Entries with scene source code
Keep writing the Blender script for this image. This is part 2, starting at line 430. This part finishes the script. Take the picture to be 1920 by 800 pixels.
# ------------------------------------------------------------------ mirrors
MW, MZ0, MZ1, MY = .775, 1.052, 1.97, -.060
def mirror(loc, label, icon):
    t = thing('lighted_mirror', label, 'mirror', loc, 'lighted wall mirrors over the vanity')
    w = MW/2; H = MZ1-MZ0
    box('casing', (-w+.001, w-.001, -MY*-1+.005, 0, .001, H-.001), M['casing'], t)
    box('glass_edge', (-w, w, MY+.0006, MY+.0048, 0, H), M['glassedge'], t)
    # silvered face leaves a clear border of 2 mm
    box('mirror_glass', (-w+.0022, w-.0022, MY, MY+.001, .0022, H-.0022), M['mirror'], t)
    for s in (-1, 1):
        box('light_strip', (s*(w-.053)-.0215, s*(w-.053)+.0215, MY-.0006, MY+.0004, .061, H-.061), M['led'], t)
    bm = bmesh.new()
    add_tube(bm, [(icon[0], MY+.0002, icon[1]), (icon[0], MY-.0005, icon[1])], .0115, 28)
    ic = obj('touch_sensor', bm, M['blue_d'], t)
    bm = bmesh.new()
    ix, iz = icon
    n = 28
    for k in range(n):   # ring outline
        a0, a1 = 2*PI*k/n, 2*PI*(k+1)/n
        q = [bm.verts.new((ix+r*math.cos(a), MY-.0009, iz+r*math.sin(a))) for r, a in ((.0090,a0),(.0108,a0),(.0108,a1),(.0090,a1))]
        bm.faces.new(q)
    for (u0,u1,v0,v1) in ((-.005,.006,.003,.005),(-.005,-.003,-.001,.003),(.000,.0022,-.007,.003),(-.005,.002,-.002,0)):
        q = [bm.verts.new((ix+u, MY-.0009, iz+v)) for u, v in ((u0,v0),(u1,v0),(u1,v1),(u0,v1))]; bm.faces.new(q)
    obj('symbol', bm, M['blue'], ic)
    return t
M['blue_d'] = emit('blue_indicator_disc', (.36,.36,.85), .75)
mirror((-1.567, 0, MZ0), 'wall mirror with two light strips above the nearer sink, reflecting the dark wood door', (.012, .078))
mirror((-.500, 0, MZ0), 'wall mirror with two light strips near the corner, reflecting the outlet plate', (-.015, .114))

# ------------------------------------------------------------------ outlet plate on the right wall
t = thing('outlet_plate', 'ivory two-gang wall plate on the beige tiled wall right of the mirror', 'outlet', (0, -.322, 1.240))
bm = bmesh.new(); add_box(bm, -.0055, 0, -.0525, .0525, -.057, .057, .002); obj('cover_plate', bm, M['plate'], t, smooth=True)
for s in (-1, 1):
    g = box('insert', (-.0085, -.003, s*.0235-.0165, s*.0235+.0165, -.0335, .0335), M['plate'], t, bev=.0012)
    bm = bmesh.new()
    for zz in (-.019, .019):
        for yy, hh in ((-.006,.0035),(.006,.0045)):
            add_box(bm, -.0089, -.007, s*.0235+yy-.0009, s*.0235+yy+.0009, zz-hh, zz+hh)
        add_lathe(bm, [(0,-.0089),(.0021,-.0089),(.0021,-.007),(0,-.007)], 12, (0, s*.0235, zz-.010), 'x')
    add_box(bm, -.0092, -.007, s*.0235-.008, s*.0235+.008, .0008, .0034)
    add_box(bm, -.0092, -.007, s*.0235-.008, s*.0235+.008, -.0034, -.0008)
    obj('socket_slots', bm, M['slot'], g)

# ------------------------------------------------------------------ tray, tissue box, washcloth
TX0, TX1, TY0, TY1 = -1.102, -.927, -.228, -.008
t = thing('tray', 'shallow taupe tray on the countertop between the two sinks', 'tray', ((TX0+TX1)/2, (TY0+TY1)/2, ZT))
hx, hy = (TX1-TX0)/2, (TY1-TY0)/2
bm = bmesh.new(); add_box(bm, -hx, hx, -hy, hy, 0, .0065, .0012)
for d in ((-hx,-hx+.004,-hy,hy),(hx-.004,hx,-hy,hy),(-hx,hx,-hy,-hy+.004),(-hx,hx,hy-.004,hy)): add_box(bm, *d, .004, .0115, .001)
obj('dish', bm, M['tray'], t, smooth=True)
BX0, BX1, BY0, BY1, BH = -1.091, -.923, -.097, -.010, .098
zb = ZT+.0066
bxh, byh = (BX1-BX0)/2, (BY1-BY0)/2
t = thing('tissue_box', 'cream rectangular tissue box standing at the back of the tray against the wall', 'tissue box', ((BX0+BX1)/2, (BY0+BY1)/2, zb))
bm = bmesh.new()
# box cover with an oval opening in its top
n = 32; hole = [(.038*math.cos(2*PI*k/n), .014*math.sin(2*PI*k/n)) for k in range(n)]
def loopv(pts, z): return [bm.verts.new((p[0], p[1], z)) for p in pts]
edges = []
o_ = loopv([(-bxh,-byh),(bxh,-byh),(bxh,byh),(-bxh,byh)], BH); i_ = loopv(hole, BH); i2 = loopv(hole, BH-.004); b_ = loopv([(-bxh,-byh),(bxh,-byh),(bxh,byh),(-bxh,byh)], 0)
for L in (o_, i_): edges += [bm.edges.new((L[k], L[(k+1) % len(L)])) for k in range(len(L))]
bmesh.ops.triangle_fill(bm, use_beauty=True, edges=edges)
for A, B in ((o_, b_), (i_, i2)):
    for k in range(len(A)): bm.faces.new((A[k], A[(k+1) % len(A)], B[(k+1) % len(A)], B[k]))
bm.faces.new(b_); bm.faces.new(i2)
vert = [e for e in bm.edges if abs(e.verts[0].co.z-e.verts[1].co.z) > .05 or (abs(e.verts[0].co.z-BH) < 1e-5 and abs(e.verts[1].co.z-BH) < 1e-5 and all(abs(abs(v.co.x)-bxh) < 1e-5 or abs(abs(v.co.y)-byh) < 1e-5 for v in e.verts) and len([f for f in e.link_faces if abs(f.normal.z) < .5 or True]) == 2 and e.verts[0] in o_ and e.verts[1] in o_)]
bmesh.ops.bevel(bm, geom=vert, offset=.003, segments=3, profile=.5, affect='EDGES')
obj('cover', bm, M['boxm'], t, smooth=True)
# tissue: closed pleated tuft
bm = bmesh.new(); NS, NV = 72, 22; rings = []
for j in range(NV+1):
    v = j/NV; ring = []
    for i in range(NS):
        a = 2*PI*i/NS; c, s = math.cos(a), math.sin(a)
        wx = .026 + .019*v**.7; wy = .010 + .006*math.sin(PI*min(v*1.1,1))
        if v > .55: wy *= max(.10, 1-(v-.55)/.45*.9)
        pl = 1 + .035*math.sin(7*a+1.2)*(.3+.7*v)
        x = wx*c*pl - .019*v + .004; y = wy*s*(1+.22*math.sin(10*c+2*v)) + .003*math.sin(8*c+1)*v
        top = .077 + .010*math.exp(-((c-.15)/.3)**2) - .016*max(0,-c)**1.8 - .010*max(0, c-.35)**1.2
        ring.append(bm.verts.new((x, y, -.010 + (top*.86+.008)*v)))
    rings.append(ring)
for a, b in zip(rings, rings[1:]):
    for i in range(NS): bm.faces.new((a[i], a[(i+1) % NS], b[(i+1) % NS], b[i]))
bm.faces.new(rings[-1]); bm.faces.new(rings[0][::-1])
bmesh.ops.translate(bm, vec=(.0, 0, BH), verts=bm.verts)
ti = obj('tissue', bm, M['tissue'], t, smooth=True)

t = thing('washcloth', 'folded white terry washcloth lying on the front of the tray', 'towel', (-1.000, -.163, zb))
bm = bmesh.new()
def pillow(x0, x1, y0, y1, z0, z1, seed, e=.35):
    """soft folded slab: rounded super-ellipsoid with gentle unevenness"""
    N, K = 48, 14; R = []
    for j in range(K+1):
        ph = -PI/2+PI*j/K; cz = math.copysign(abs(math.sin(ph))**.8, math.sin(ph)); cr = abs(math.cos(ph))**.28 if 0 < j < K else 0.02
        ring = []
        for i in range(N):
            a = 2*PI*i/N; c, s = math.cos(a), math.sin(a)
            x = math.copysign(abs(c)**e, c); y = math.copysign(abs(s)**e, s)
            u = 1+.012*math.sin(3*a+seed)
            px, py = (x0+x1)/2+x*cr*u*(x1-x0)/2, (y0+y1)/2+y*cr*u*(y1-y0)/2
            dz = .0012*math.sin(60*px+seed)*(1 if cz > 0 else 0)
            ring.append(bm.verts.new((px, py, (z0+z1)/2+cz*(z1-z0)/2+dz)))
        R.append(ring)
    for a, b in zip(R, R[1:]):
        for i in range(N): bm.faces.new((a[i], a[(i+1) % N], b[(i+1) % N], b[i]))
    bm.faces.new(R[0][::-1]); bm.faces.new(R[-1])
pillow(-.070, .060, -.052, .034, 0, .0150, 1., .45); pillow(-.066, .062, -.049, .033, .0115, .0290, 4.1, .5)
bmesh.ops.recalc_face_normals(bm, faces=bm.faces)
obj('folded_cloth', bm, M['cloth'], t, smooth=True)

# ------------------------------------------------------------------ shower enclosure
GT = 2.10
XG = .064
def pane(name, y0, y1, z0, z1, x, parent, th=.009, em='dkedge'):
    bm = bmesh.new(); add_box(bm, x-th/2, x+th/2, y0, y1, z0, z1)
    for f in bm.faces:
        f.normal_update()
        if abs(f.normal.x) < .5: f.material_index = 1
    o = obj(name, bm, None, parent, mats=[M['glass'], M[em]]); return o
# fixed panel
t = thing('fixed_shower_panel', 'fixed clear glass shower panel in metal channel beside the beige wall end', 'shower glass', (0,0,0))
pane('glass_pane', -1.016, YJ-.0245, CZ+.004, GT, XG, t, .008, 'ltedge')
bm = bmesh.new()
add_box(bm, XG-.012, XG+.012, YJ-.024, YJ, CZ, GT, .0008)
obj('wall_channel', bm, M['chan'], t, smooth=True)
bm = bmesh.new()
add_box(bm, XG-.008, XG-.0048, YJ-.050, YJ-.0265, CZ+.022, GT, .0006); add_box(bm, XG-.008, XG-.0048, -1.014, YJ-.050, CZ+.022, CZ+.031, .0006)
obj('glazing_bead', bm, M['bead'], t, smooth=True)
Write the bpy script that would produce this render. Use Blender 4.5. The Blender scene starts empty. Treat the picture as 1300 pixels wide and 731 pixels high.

Problem to solve
Can you write out the lines above, from the first one through the one containing "mirror((-.500, 0, MZ0), 'wall", exactly as they appear and nothing more?

Finished answer
Keep writing the Blender script for this image. This is part 2, starting at line 430. This part finishes the script. Take the picture to be 1920 by 800 pixels.
# ------------------------------------------------------------------ mirrors
MW, MZ0, MZ1, MY = .775, 1.052, 1.97, -.060
def mirror(loc, label, icon):
    t = thing('lighted_mirror', label, 'mirror', loc, 'lighted wall mirrors over the vanity')
    w = MW/2; H = MZ1-MZ0
    box('casing', (-w+.001, w-.001, -MY*-1+.005, 0, .001, H-.001), M['casing'], t)
    box('glass_edge', (-w, w, MY+.0006, MY+.0048, 0, H), M['glassedge'], t)
    # silvered face leaves a clear border of 2 mm
    box('mirror_glass', (-w+.0022, w-.0022, MY, MY+.001, .0022, H-.0022), M['mirror'], t)
    for s in (-1, 1):
        box('light_strip', (s*(w-.053)-.0215, s*(w-.053)+.0215, MY-.0006, MY+.0004, .061, H-.061), M['led'], t)
    bm = bmesh.new()
    add_tube(bm, [(icon[0], MY+.0002, icon[1]), (icon[0], MY-.0005, icon[1])], .0115, 28)
    ic = obj('touch_sensor', bm, M['blue_d'], t)
    bm = bmesh.new()
    ix, iz = icon
    n = 28
    for k in range(n):   # ring outline
        a0, a1 = 2*PI*k/n, 2*PI*(k+1)/n
        q = [bm.verts.new((ix+r*math.cos(a), MY-.0009, iz+r*math.sin(a))) for r, a in ((.0090,a0),(.0108,a0),(.0108,a1),(.0090,a1))]
        bm.faces.new(q)
    for (u0,u1,v0,v1) in ((-.005,.006,.003,.005),(-.005,-.003,-.001,.003),(.000,.0022,-.007,.003),(-.005,.002,-.002,0)):
        q = [bm.verts.new((ix+u, MY-.0009, iz+v)) for u, v in ((u0,v0),(u1,v0),(u1,v1),(u0,v1))]; bm.faces.new(q)
    obj('symbol', bm, M['blue'], ic)
    return t
M['blue_d'] = emit('blue_indicator_disc', (.36,.36,.85), .75)
mirror((-1.567, 0, MZ0), 'wall mirror with two light strips above the nearer sink, reflecting the dark wood door', (.012, .078))
mirror((-.500, 0, MZ0), 'wall mirror with two light strips near the corner, reflecting the outlet plate', (-.015, .114))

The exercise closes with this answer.